## REQUIRED WORK:
Retype the records below exactly as they appear.

[Scenes as source code]

━━━━━━━━━━━━━━━━━━━━━━━━━━━━━━

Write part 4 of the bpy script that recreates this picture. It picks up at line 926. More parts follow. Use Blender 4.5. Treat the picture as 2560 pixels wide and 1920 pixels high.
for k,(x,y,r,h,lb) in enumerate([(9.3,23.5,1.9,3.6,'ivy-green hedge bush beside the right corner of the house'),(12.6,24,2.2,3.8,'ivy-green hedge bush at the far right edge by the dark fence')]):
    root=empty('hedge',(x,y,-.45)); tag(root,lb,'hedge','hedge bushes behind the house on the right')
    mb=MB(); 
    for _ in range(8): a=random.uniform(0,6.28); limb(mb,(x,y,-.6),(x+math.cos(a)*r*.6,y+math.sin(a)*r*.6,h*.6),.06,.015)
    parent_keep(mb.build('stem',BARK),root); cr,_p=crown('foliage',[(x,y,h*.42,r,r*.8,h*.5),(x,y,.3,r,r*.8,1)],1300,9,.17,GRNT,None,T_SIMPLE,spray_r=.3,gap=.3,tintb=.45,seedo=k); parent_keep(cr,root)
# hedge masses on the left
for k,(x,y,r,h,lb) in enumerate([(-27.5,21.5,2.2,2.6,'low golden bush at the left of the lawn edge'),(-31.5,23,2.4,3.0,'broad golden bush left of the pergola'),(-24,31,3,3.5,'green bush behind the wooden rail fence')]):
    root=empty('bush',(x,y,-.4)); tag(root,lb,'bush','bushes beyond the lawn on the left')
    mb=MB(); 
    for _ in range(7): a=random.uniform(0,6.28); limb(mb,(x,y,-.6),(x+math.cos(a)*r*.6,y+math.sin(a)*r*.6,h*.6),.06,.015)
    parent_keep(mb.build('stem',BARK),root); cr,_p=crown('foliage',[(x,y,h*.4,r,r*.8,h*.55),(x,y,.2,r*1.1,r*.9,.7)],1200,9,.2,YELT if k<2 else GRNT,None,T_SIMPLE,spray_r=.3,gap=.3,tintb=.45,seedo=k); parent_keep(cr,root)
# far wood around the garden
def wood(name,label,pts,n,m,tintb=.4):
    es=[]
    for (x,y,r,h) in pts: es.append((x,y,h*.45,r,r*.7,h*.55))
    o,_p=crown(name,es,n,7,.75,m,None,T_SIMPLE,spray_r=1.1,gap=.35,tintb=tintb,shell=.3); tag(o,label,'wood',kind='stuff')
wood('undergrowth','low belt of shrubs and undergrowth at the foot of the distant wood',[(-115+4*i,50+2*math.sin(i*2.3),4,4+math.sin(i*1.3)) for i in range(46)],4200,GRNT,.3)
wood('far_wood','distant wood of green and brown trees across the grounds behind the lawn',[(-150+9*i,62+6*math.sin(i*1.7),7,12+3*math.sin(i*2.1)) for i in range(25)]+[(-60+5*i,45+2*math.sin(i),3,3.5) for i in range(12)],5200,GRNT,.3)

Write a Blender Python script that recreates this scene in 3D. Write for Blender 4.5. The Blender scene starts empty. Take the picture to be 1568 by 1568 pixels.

━━━━━━━━━━━━━━━━━━━━━━━━━━━━━━

## WORKED SOLUTION:
Write part 4 of the bpy script that recreates this picture. It picks up at line 926. More parts follow. Use Blender 4.5. Treat the picture as 2560 pixels wide and 1920 pixels high.
for k,(x,y,r,h,lb) in enumerate([(9.3,23.5,1.9,3.6,'ivy-green hedge bush beside the right corner of the house'),(12.6,24,2.2,3.8,'ivy-green hedge bush at the far right edge by the dark fence')]):
    root=empty('hedge',(x,y,-.45)); tag(root,lb,'hedge','hedge bushes behind the house on the right')
    mb=MB(); 
    for _ in range(8): a=random.uniform(0,6.28); limb(mb,(x,y,-.6),(x+math.cos(a)*r*.6,y+math.sin(a)*r*.6,h*.6),.06,.015)
    parent_keep(mb.build('stem',BARK),root); cr,_p=crown('foliage',[(x,y,h*.42,r,r*.8,h*.5),(x,y,.3,r,r*.8,1)],1300,9,.17,GRNT,None,T_SIMPLE,spray_r=.3,gap=.3,tintb=.45,seedo=k); parent_keep(cr,root)
# hedge masses on the left
for k,(x,y,r,h,lb) in enumerate([(-27.5,21.5,2.2,2.6,'low golden bush at the left of the lawn edge'),(-31.5,23,2.4,3.0,'broad golden bush left of the pergola'),(-24,31,3,3.5,'green bush behind the wooden rail fence')]):
    root=empty('bush',(x,y,-.4)); tag(root,lb,'bush','bushes beyond the lawn on the left')
    mb=MB(); 
    for _ in range(7): a=random.uniform(0,6.28); limb(mb,(x,y,-.6),(x+math.cos(a)*r*.6,y+math.sin(a)*r*.6,h*.6),.06,.015)
    parent_keep(mb.build('stem',BARK),root); cr,_p=crown('foliage',[(x,y,h*.4,r,r*.8,h*.55),(x,y,.2,r*1.1,r*.9,.7)],1200,9,.2,YELT if k<2 else GRNT,None,T_SIMPLE,spray_r=.3,gap=.3,tintb=.45,seedo=k); parent_keep(cr,root)
# far wood around the garden
def wood(name,label,pts,n,m,tintb=.4):
    es=[]
    for (x,y,r,h) in pts: es.append((x,y,h*.45,r,r*.7,h*.55))
    o,_p=crown(name,es,n,7,.75,m,None,T_SIMPLE,spray_r=1.1,gap=.35,tintb=tintb,shell=.3); tag(o,label,'wood',kind='stuff')
wood('undergrowth','low belt of shrubs and undergrowth at the foot of the distant wood',[(-115+4*i,50+2*math.sin(i*2.3),4,4+math.sin(i*1.3)) for i in range(46)],4200,GRNT,.3)
wood('far_wood','distant wood of green and brown trees across the grounds behind the lawn',[(-150+9*i,62+6*math.sin(i*1.7),7,12+3*math.sin(i*2.1)) for i in range(25)]+[(-60+5*i,45+2*math.sin(i),3,3.5) for i in range(12)],5200,GRNT,.3)

Write a Blender Python script that recreates this scene in 3D. Write for Blender 4.5. The Blender scene starts empty. Take the picture to be 1568 by 1568 pixels.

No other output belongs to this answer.